» Written instruction: Extract the lines that hold the string "Blender".

-- begin Entries shown --

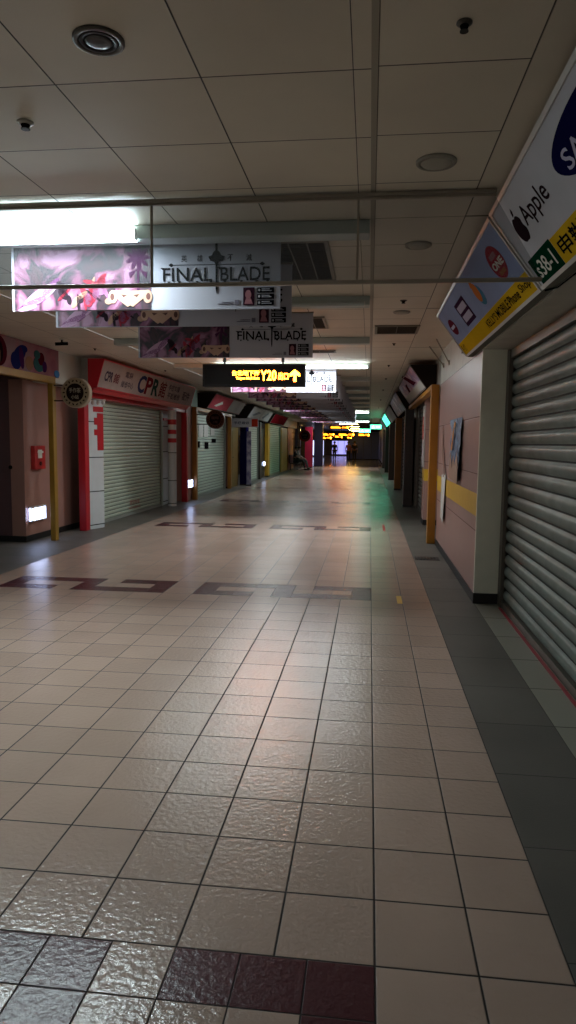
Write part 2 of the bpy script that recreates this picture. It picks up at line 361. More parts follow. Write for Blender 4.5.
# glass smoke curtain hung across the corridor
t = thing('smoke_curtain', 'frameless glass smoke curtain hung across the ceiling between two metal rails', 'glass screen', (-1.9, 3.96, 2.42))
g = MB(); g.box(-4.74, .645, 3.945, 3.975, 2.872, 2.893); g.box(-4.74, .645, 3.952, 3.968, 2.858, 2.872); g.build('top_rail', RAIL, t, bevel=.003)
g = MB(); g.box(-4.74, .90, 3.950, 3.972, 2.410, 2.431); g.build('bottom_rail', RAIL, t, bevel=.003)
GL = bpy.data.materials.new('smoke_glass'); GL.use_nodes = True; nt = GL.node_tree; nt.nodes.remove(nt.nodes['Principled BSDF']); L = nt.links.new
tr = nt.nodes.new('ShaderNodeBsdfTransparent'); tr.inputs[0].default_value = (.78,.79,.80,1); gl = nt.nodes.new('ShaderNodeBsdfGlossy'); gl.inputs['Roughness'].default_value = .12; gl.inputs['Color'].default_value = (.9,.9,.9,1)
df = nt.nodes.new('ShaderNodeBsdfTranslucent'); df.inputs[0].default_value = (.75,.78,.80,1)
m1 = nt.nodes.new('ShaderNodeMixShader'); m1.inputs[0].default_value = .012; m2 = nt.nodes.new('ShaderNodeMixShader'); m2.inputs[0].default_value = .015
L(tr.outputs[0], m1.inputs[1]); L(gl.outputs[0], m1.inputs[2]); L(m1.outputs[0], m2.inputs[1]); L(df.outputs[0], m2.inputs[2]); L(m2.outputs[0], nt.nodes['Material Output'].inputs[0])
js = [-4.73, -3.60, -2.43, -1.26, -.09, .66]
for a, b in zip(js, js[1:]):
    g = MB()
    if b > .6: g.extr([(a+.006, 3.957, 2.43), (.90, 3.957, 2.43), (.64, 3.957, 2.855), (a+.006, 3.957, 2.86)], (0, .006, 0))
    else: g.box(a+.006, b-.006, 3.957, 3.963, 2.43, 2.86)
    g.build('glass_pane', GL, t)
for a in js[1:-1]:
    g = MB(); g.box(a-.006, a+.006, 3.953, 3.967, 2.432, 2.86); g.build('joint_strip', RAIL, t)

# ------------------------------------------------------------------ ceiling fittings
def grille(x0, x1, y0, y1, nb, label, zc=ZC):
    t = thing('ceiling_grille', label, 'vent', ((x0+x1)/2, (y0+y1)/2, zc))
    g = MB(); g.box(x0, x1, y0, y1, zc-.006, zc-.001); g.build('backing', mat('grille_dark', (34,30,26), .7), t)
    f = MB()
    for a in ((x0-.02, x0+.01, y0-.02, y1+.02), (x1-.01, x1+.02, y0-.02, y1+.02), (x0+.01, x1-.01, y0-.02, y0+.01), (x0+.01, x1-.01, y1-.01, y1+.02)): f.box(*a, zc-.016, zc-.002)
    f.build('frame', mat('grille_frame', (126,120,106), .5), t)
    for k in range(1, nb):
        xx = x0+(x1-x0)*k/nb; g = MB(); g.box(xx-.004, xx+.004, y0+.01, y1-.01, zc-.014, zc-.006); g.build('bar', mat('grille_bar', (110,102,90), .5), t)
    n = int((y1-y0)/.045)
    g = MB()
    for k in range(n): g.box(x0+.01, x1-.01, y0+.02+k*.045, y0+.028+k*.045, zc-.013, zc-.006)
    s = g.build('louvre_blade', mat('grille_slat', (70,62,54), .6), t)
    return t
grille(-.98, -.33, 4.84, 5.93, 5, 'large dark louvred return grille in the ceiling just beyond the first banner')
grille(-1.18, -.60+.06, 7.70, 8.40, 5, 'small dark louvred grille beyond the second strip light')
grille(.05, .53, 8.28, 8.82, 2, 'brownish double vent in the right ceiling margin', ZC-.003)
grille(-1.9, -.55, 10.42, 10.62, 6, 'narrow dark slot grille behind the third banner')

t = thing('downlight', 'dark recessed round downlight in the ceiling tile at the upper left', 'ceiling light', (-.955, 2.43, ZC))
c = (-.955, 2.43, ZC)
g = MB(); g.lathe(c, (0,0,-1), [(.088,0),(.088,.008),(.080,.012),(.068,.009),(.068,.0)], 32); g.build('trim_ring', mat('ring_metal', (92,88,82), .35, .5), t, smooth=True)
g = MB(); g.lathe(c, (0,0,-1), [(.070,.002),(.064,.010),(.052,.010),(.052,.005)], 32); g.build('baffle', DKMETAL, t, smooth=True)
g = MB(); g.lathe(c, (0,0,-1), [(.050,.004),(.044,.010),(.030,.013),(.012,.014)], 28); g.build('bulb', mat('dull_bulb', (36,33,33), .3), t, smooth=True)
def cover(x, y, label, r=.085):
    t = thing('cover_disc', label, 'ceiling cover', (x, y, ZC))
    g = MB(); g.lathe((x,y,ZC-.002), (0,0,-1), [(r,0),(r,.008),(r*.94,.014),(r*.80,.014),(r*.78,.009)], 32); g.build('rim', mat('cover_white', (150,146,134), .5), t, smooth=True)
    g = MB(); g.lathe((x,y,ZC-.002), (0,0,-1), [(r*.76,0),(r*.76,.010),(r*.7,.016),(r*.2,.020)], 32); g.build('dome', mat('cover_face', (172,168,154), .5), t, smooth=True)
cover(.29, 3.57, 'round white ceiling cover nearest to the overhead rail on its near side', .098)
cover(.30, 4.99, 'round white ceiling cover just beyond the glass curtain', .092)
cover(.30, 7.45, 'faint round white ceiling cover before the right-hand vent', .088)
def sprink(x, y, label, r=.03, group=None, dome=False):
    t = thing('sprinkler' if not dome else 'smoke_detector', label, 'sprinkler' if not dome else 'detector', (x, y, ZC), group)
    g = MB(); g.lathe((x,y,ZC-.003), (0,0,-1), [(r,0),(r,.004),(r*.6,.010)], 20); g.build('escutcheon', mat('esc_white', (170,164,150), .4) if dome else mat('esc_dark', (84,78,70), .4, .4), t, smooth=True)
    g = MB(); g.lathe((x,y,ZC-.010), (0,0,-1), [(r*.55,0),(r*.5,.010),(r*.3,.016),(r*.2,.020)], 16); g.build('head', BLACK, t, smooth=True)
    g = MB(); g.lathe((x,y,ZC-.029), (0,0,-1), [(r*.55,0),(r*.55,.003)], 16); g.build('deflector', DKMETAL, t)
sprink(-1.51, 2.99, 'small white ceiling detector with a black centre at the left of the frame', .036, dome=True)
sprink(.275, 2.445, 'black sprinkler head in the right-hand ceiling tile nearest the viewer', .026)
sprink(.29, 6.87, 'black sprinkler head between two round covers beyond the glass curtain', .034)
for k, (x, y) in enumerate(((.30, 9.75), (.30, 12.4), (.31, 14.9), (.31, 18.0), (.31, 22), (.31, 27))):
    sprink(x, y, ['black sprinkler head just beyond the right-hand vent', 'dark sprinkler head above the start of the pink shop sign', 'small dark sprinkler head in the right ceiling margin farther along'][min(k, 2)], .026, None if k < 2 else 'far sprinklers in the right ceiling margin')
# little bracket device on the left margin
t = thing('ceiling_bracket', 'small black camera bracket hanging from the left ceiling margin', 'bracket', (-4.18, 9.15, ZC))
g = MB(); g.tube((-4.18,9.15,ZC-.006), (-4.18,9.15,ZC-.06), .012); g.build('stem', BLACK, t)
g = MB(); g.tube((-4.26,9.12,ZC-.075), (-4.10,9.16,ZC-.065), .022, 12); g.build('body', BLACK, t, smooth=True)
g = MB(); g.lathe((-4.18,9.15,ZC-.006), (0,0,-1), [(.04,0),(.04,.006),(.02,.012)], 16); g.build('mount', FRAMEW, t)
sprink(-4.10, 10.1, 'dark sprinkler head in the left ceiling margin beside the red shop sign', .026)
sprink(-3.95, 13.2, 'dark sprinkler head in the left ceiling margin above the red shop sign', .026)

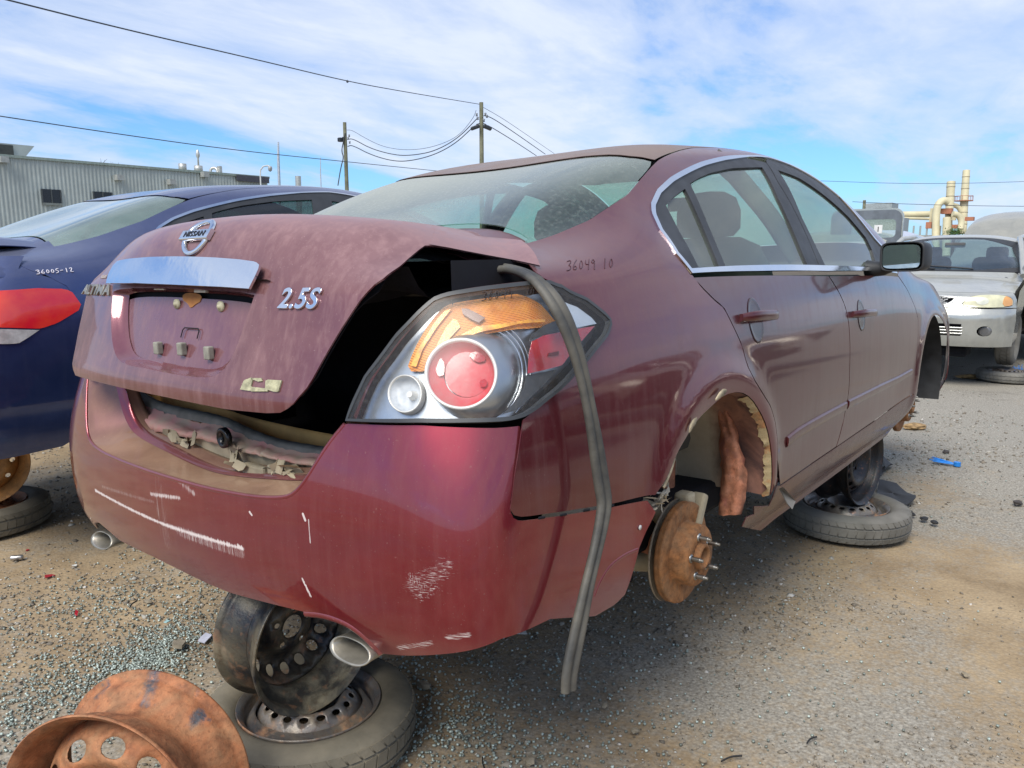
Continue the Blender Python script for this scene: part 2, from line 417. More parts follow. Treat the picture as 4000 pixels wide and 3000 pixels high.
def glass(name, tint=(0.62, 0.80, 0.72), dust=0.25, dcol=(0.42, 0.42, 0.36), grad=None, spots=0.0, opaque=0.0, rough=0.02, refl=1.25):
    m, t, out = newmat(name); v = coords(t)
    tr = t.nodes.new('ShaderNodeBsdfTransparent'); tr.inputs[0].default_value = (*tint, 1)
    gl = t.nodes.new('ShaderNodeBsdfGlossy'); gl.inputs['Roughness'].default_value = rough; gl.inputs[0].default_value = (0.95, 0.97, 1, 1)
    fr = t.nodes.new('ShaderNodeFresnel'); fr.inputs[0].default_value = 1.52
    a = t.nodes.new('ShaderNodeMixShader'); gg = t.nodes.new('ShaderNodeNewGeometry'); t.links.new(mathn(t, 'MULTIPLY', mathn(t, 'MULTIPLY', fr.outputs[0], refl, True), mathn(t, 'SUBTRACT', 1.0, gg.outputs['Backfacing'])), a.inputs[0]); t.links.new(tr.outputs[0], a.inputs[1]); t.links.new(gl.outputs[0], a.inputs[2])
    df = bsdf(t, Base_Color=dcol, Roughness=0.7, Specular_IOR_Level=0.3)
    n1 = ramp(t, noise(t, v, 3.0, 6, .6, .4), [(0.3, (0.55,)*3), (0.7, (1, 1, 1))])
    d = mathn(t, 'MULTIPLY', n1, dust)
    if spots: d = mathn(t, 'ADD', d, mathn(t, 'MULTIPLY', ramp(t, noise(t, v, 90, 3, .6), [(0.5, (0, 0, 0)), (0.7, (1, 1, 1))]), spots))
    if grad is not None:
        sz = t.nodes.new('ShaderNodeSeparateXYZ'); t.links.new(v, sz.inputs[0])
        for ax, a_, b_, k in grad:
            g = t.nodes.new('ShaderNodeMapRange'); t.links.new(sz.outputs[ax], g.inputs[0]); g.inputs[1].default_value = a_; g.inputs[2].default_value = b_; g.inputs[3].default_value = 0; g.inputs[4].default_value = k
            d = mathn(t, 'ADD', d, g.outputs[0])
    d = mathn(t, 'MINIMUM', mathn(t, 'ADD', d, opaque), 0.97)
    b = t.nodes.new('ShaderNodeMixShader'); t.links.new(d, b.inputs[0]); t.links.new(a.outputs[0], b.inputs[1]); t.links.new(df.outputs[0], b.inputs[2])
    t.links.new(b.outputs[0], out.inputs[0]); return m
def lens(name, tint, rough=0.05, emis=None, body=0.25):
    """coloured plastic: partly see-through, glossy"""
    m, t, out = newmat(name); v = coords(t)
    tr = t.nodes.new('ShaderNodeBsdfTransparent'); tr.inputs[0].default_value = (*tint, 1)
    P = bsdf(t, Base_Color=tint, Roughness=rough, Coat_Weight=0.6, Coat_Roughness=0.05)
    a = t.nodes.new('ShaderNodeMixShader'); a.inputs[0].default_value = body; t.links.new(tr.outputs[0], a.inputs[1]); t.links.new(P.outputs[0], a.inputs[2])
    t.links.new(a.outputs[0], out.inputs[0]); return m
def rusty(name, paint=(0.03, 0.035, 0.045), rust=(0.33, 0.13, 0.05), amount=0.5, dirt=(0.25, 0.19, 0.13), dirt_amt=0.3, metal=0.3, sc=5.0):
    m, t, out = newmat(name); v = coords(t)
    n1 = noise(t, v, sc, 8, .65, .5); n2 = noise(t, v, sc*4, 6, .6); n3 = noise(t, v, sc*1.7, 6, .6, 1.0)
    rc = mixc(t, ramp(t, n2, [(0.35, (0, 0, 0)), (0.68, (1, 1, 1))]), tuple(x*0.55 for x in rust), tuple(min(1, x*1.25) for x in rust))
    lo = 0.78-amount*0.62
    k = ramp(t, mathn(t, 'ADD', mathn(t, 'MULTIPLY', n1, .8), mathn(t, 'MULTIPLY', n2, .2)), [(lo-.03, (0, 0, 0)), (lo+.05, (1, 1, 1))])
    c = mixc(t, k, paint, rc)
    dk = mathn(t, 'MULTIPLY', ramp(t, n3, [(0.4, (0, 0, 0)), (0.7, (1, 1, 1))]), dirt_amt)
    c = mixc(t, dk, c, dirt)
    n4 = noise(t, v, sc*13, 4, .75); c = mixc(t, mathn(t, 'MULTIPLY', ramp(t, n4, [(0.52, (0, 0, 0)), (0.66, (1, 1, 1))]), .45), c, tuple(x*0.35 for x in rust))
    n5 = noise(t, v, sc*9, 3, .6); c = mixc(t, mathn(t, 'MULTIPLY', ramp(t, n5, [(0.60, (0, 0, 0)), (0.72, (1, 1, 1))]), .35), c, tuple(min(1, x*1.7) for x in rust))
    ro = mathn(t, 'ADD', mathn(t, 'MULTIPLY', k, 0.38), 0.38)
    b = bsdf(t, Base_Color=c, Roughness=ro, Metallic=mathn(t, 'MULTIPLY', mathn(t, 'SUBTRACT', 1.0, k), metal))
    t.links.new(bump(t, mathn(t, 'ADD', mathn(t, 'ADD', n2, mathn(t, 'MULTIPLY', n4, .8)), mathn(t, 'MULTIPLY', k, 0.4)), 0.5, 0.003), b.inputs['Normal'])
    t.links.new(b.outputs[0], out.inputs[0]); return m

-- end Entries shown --

» Exercise answer:
Write part 2 of the bpy script that recreates this picture. It picks up at line 361. More parts follow. Write for Blender 4.5.
Continue the Blender Python script for this scene: part 2, from line 417. More parts follow. Treat the picture as 4000 pixels wide and 3000 pixels high.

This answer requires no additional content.